In 1879 she married Eustace Balfour, a London-based Scottish architect. Eustace's uncle, Lord Salisbury, had three terms as Britain's prime minister. Eustace's elder brother, Arthur Balfour, was also a Conservative British prime minister from 1902 to 1905. However, in opposition to the Conservative politics of her in-laws, Frances, along with both her parents, supported Liberal statesman William Gladstone and his government when she was a young women. Lady Frances Balfour and her husband never overcame these political differences and spent less and less time together.

Suffrage

She was the only member of the aristocracy and the only Scot to have a leadership role in the British women's suffrage campaign.
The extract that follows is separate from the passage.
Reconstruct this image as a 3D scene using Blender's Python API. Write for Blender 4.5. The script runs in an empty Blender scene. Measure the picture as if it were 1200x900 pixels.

She began her work for women's suffrage in 1889, when she became the constitutionalists' main liaison with Parliament. In 1897, she became a member of the Executive Committee of the newly-formed National Union of Women's Suffrage Societies, whose President was Mrs. Millicent Garrett Fawcett, and served in this capacity from its inception until some women got the vote in 1918. She was also the President of the London Society of Women's Suffrage, the largest single suffrage group in Britain, from 1896 to 1919. In addition, She served as President of the Lyceum Club, which rendered services to professional women, from 1903 to 1915. When her work for votes for women was almost over,. Lady Frances published six books, including her autobiography Ne Obliscaris.

Lyceum Club

The writer Constance Smedley had decided to start a new type of club for women. Another proposed founder, Jessie Trimble, proposed that the new club be called the Lyceum Club, and the new committee arranged for Smedley to meet Lady Frances Balfour. The committee had decided to extend their net for new members from writers, to professional women and even the daughters or wives of prominent men. Balfour agreed to lead the new club and served as their chair for 15 years.
She died in London on 25 February 1931 from bronchial pneumonia and heart failure, and was buried at Whittingehame, the Balfour family home in East Lothian, Scotland.